Because OSU-Cascades has a large percentage of nontraditional students — those who may already have started careers and families — the university is aiming to build a variety of housing options beyond more traditional dorms.

First-year students at OSU-Cascades are required to live on campus unless they meet one of a few exceptions, including if they already live with family in Central Oregon, within about 45 miles of the university. About 10 percent of OSU-Cascades’ students — less than 100 people — currently live in the school’s 304-bed residence hall. The fully built-out campus, meant to serve 5,000 students, is expected to provide housing for up to 40 percent of the student population, Coffin said.

Johnson realizes that with a high commuter student population, building housing for 40 percent of students may seem high.
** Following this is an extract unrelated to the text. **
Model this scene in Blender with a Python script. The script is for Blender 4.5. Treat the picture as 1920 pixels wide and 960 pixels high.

But the university wanted to meet community members’ concerns that Bend could go the way of many other college towns, such as Corvallis and Eugene, where areas around the campus are heavily inhabited by students, Johnson said.

“Forty percent is already a stretch, but we know housing is difficult to find in Bend,” Johnson said, explaining she realizes many students will remain commuters. But for those who do want to live in Bend, on-campus housing could offer competitive pricing.
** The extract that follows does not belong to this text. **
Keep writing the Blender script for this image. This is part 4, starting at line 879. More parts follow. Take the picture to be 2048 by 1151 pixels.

OSU-Cascades’ plan is to build a variety of housing options, but if it sees there’s less of a demand for housing, it won’t continue to build residences on campus.

The recreation district, to be placed on the old landfill, will be home to a number of ball fields.

The innovation district, something the university has worked hard to highlight, could cultivate partnerships between university researchers, students and startup companies in industries such as high-tech and bio-tech. Located in the area of NW 15th Street and on part of the old landfill, it could potentially house a research lab for a bioscience company that could share space and equipment with the university, for example.

Johnson said one aspect the university is trying to emphasize to the community is how this expansion will happen slowly.

Before the university was sure it would acquire the old landfill, it made two design plans: A 56-acre plan that included only the existing campus and the pumice mine, and the 128-acre plan it will submit to the city now, which also includes the landfill property.

An environmental and engineering firm contracted by OSU-Cascades did an analysis of the county property, which showed the university would need to completely remove all landfill material from the area. After that, about half of the land would be suitable for structures while the other half could only be used for spaces such as ballfields, parking lots and plots for solar panels.

While the landfill requires an estimated $48 million in cleanup work, the university found reasons to justify the cost. Whether the university were to serve 5,000 students on a 56-acre campus or a 128-acre campus, it would need to add the same amount of parking.

Without the old landfill, the university would have built an estimated $29.2 million parking garage. With the landfill, it’s expected it will cost $2.9 million to add parking.

The city of Bend development code requires the university add 1,766 parking spaces for a 5,000-student campus. OSU-Cascades plans to actually add 2,516 spaces — most of which will be surface parking. In the proposed innovation district, the university is planning for some underground parking.

The submission of the master plan to the city comes at a time when OSU-Cascades is fighting hard for more money from the state. The state gave the university a fraction of what is asked for in the 2017 session: It received $9.5 million of the $69.5 million it wanted. In the 2018 session, OSU-Cascades will ask for $39 million to go toward building a second academic building: It has about $9 million pledged in donations of the $10 million match legislators required the university raise to get the $39 million.

“I feel confident that if this doesn’t happen in the 2018 session it will happen in the 2019 session,” Johnson said. “I don’t think the state has ever left $10 million on the table … I think the state also realizes we’re the fastest-growing community in the state.”

A large group of K-12 students are moving through the Central Oregon education system who will be seeking higher education, Johnson said.